I’ve never before dreamt of being a fly on the wall during early discussions of festival programming, but this concert really set me thinking. Two minor-key works? One instrument? Ten o’clock on a Saturday night? The element which reframes everything is the Lammermuir Festival’s binary belief in beauty of music and place. The magical acoustic and atmosphere of a candlelit St Mary’s Church, Haddington and the sound of unaccompanied Bach on the violin of Dutch virtuoso Cecilia Bernardini proved crowd-pulling.

Bernardini’s take on music and setting felt clear from the opening “Grave” of Bach’s 1720 Violin Sonata no. 2 in A minor. The Paganini-like stridency common to many renditions was entirely absent, leaving room for the music to sing on its own terms and the wonderful building to play its part. The chords, nurtured rather than attacked, rang out hauntingly.

I really enjoyed the tempo of the following “Fuga”. While I’ve heard it played more briskly, such headlong interpretations often preclude defining breaths between successive entries of the main theme and between sections of this substantial fugue. They also preclude the appealing dance-like feel of this performance. Anyone present sensing that choice of tempo was informed by technical caution would have had this idea blown apart in the closing bars.

The two-part writing in the “Andante” was not only clear, but the separation and hierarchy of melody and pedal-note accompaniment was so well articulated that one could have sworn two players were involved. The closing “Allegro” features many echo phrases highlighted by dynamic contrast. The subtle way in which this was done – again allowing the acoustic its say in proceedings – suggested a performer addressing a discerning audience.

The Partita no. 2 in D minor, from the same 1720 collection, is more obviously concerned with dance, boasting an “Allemanda”, “Corrente”, “Sarabanda” and “Giga”. The closing “Ciaccona” (“Chaconne”) is effectively, and unusually, a second sarabande.

The “Corrente” certainly adhered to the titular running alongside skipping and, at the peak of some phrases, soaring. Being the slowest, the “Sarabande” features more protracted ornamentation. In one lovely phrase I noticed a florid ornament spin delicately under a held melody note. Even more winningly, the dance was kept alive as this moment eased into the following phrase. Contrastingly, in moments where the melody goes it alone without its harmonic friends, Bernardini enjoyed the freedom to lean outside the dance for just an instant. This flexibility cast her in the role of happy participant in the dance, rather than its prisoner.

Despite its minor tonality the “Giga” contains, and certainly radiated here, great joy.

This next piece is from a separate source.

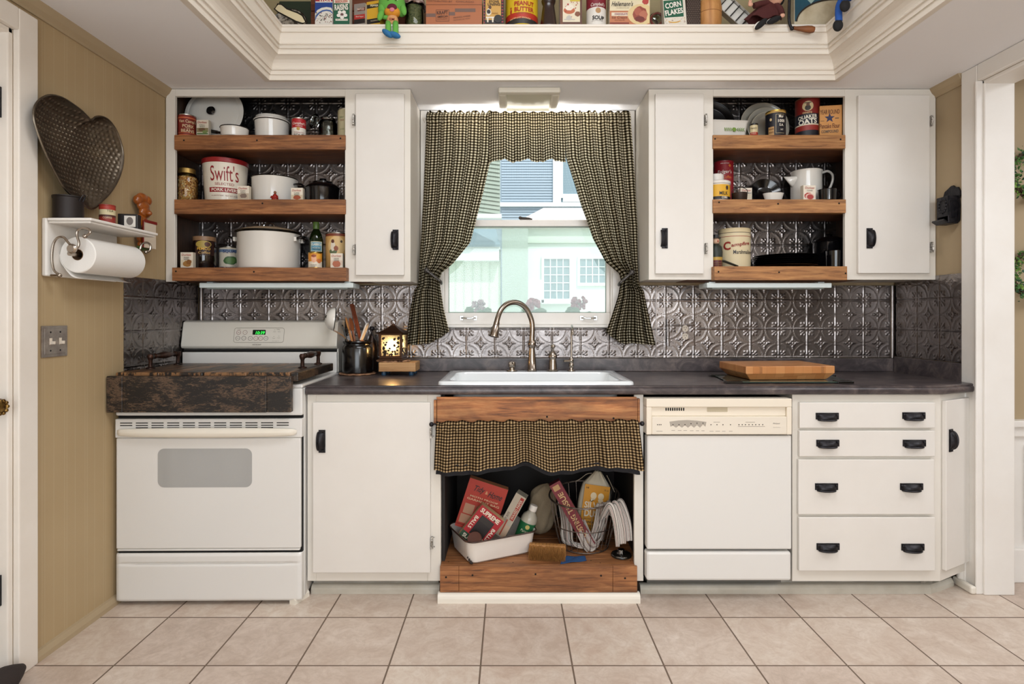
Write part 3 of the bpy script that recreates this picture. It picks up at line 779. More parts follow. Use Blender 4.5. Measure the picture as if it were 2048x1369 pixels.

Even at this necessarily breezy tempo the needs of implied counterpoint were nicely handled and emergent melodies rang out. Here, too, dynamics were tastefully employed to highlight call and response phrases.

The closing bars of the “Giga” are so heroic that one could hardly be surprised at spontaneous applause. In any case, I’d imagine that Bernardini would be glad of a few seconds’ respite in this Herculean musical and intellectual undertaking, before unfolding the epic “Ciaccona”. This theme and 60 variations felt, in some ways, like an intensified summary of all that had gone before: soaring melody; achingly beautiful harmony; dance-like vigour; gripping counterpoint. Entirely new are extended passages of dramatically slow-moving chords, rapidly arpeggiated by deft bow work. This often overwrought passage, while not lacking drama in any sense, was wonderfully free of brash and hollow showiness. At the movement’s centre, the music embraces D major – the equivalent of a surprise glass of Prosecco midway through Lent. The sense of pace was delicately altered as this corner was rounded. Then, the original tonality gradually restored, the work concludes with the theme's restatement.

Despite sustained applause I somehow felt that an encore might not follow; what could thrive in the shadow of the “Ciaccona”? When it seemed clear that Bernardini wanted to reward the attentive and appreciative audience, I wondered if the cheery “Prelude” from the E major Partita might follow, or perhaps the triumphant “Allegro assai” from the C major Sonata. I was delighted when she announced the reflective “Adagio” from the Sonata no. 1 in G minor. This tenderly played, searching movement, which seems to ask more questions than it answers, was the antithesis of the easy victory of major over minor which I’d unnecessarily feared. Exiting by St Mary’s graveyard in the autumnal night air, I was reminded of Keats’ ode to that season – specifically the phrase “thou hast thy music too” and heartened to think that, late on a Saturday night, an audience of more than two hundred had been happy to reside in music’s dark side.